■ **SUPPLIED MATERIAL**:
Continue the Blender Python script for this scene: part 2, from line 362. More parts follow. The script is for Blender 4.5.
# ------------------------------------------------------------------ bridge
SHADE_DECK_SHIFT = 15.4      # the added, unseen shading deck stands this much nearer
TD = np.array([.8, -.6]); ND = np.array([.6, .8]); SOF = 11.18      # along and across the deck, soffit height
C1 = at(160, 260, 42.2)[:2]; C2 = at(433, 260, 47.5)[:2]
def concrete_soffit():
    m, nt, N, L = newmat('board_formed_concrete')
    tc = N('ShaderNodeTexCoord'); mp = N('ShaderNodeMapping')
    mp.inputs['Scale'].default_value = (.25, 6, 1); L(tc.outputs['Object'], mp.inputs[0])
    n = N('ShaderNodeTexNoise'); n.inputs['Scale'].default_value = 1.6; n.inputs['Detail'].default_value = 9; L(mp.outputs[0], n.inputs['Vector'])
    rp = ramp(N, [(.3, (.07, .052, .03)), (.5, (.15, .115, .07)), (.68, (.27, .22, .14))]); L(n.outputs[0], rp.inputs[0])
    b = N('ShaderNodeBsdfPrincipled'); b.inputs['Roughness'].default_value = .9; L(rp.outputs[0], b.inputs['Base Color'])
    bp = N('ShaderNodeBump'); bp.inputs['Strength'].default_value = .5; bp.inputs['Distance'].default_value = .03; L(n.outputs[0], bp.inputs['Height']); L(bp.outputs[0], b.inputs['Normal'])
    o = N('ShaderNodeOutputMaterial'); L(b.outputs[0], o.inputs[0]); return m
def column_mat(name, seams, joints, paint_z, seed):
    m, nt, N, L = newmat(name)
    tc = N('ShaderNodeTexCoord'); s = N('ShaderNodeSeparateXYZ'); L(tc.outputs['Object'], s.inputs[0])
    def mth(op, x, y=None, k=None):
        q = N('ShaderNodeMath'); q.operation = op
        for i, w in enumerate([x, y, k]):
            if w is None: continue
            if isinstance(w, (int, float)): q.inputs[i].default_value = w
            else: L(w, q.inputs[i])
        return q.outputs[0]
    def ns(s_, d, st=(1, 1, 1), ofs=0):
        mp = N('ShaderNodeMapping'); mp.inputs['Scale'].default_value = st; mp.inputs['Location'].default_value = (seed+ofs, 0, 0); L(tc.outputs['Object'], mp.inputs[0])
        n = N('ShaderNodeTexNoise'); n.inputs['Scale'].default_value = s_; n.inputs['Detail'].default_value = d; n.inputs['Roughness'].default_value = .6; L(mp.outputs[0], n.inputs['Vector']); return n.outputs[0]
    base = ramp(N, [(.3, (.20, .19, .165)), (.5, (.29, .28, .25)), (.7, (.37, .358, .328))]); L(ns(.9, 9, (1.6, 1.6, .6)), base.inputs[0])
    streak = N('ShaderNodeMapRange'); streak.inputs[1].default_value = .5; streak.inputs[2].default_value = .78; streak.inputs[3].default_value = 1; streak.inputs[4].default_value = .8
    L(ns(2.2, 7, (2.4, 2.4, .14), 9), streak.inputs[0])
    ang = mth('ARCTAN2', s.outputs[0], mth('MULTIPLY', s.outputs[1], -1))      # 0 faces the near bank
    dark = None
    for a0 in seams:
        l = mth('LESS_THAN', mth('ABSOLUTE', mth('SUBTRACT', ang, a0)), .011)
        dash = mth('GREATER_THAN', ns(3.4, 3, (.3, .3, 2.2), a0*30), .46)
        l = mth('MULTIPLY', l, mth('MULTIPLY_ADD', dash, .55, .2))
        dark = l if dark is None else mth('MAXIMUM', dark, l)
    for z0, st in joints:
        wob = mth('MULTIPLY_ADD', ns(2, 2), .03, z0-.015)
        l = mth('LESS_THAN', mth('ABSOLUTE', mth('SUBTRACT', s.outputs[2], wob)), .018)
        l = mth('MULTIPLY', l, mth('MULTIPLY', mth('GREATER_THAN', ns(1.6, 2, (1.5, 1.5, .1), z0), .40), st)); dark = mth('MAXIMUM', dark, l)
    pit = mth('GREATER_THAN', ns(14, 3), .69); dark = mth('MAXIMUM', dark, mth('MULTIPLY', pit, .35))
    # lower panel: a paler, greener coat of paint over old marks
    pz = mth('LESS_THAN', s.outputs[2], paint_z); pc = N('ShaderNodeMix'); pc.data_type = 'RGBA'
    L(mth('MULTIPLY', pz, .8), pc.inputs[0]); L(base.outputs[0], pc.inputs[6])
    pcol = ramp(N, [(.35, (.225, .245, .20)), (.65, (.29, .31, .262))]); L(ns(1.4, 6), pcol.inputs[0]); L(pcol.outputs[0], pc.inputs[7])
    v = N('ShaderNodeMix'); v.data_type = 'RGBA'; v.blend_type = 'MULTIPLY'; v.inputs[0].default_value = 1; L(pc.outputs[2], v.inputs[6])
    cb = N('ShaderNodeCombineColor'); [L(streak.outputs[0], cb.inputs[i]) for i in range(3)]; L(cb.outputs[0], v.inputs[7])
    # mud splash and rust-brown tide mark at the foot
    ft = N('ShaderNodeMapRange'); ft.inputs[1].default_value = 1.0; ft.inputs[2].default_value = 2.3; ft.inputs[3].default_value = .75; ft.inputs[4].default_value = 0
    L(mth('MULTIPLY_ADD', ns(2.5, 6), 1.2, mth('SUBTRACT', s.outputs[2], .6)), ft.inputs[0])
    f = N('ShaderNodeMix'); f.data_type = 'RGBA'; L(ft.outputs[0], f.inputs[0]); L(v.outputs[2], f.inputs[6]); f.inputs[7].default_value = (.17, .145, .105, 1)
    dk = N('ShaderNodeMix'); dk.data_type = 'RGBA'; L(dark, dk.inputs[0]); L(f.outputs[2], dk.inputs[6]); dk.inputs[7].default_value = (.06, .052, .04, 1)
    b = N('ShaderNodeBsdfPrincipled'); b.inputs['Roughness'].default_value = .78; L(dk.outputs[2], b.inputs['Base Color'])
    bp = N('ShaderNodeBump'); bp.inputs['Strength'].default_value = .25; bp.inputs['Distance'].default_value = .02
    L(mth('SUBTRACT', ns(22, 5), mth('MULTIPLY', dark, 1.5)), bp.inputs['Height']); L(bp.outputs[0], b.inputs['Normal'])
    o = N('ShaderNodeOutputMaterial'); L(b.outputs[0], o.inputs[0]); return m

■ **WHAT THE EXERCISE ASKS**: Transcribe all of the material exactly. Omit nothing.

■ **EXERCISE RESULT**:
Continue the Blender Python script for this scene: part 2, from line 362. More parts follow. The script is for Blender 4.5.
# ------------------------------------------------------------------ bridge
SHADE_DECK_SHIFT = 15.4      # the added, unseen shading deck stands this much nearer
TD = np.array([.8, -.6]); ND = np.array([.6, .8]); SOF = 11.18      # along and across the deck, soffit height
C1 = at(160, 260, 42.2)[:2]; C2 = at(433, 260, 47.5)[:2]
def concrete_soffit():
    m, nt, N, L = newmat('board_formed_concrete')
    tc = N('ShaderNodeTexCoord'); mp = N('ShaderNodeMapping')
    mp.inputs['Scale'].default_value = (.25, 6, 1); L(tc.outputs['Object'], mp.inputs[0])
    n = N('ShaderNodeTexNoise'); n.inputs['Scale'].default_value = 1.6; n.inputs['Detail'].default_value = 9; L(mp.outputs[0], n.inputs['Vector'])
    rp = ramp(N, [(.3, (.07, .052, .03)), (.5, (.15, .115, .07)), (.68, (.27, .22, .14))]); L(n.outputs[0], rp.inputs[0])
    b = N('ShaderNodeBsdfPrincipled'); b.inputs['Roughness'].default_value = .9; L(rp.outputs[0], b.inputs['Base Color'])
    bp = N('ShaderNodeBump'); bp.inputs['Strength'].default_value = .5; bp.inputs['Distance'].default_value = .03; L(n.outputs[0], bp.inputs['Height']); L(bp.outputs[0], b.inputs['Normal'])
    o = N('ShaderNodeOutputMaterial'); L(b.outputs[0], o.inputs[0]); return m
def column_mat(name, seams, joints, paint_z, seed):
    m, nt, N, L = newmat(name)
    tc = N('ShaderNodeTexCoord'); s = N('ShaderNodeSeparateXYZ'); L(tc.outputs['Object'], s.inputs[0])
    def mth(op, x, y=None, k=None):
        q = N('ShaderNodeMath'); q.operation = op
        for i, w in enumerate([x, y, k]):
            if w is None: continue
            if isinstance(w, (int, float)): q.inputs[i].default_value = w
            else: L(w, q.inputs[i])
        return q.outputs[0]
    def ns(s_, d, st=(1, 1, 1), ofs=0):
        mp = N('ShaderNodeMapping'); mp.inputs['Scale'].default_value = st; mp.inputs['Location'].default_value = (seed+ofs, 0, 0); L(tc.outputs['Object'], mp.inputs[0])
        n = N('ShaderNodeTexNoise'); n.inputs['Scale'].default_value = s_; n.inputs['Detail'].default_value = d; n.inputs['Roughness'].default_value = .6; L(mp.outputs[0], n.inputs['Vector']); return n.outputs[0]
    base = ramp(N, [(.3, (.20, .19, .165)), (.5, (.29, .28, .25)), (.7, (.37, .358, .328))]); L(ns(.9, 9, (1.6, 1.6, .6)), base.inputs[0])
    streak = N('ShaderNodeMapRange'); streak.inputs[1].default_value = .5; streak.inputs[2].default_value = .78; streak.inputs[3].default_value = 1; streak.inputs[4].default_value = .8
    L(ns(2.2, 7, (2.4, 2.4, .14), 9), streak.inputs[0])
    ang = mth('ARCTAN2', s.outputs[0], mth('MULTIPLY', s.outputs[1], -1))      # 0 faces the near bank
    dark = None
    for a0 in seams:
        l = mth('LESS_THAN', mth('ABSOLUTE', mth('SUBTRACT', ang, a0)), .011)
        dash = mth('GREATER_THAN', ns(3.4, 3, (.3, .3, 2.2), a0*30), .46)
        l = mth('MULTIPLY', l, mth('MULTIPLY_ADD', dash, .55, .2))
        dark = l if dark is None else mth('MAXIMUM', dark, l)
    for z0, st in joints:
        wob = mth('MULTIPLY_ADD', ns(2, 2), .03, z0-.015)
        l = mth('LESS_THAN', mth('ABSOLUTE', mth('SUBTRACT', s.outputs[2], wob)), .018)
        l = mth('MULTIPLY', l, mth('MULTIPLY', mth('GREATER_THAN', ns(1.6, 2, (1.5, 1.5, .1), z0), .40), st)); dark = mth('MAXIMUM', dark, l)
    pit = mth('GREATER_THAN', ns(14, 3), .69); dark = mth('MAXIMUM', dark, mth('MULTIPLY', pit, .35))
    # lower panel: a paler, greener coat of paint over old marks
    pz = mth('LESS_THAN', s.outputs[2], paint_z); pc = N('ShaderNodeMix'); pc.data_type = 'RGBA'
    L(mth('MULTIPLY', pz, .8), pc.inputs[0]); L(base.outputs[0], pc.inputs[6])
    pcol = ramp(N, [(.35, (.225, .245, .20)), (.65, (.29, .31, .262))]); L(ns(1.4, 6), pcol.inputs[0]); L(pcol.outputs[0], pc.inputs[7])
    v = N('ShaderNodeMix'); v.data_type = 'RGBA'; v.blend_type = 'MULTIPLY'; v.inputs[0].default_value = 1; L(pc.outputs[2], v.inputs[6])
    cb = N('ShaderNodeCombineColor'); [L(streak.outputs[0], cb.inputs[i]) for i in range(3)]; L(cb.outputs[0], v.inputs[7])
    # mud splash and rust-brown tide mark at the foot
    ft = N('ShaderNodeMapRange'); ft.inputs[1].default_value = 1.0; ft.inputs[2].default_value = 2.3; ft.inputs[3].default_value = .75; ft.inputs[4].default_value = 0
    L(mth('MULTIPLY_ADD', ns(2.5, 6), 1.2, mth('SUBTRACT', s.outputs[2], .6)), ft.inputs[0])
    f = N('ShaderNodeMix'); f.data_type = 'RGBA'; L(ft.outputs[0], f.inputs[0]); L(v.outputs[2], f.inputs[6]); f.inputs[7].default_value = (.17, .145, .105, 1)
    dk = N('ShaderNodeMix'); dk.data_type = 'RGBA'; L(dark, dk.inputs[0]); L(f.outputs[2], dk.inputs[6]); dk.inputs[7].default_value = (.06, .052, .04, 1)
    b = N('ShaderNodeBsdfPrincipled'); b.inputs['Roughness'].default_value = .78; L(dk.outputs[2], b.inputs['Base Color'])
    bp = N('ShaderNodeBump'); bp.inputs['Strength'].default_value = .25; bp.inputs['Distance'].default_value = .02
    L(mth('SUBTRACT', ns(22, 5), mth('MULTIPLY', dark, 1.5)), bp.inputs['Height']); L(bp.outputs[0], b.inputs['Normal'])
    o = N('ShaderNodeOutputMaterial'); L(b.outputs[0], o.inputs[0]); return m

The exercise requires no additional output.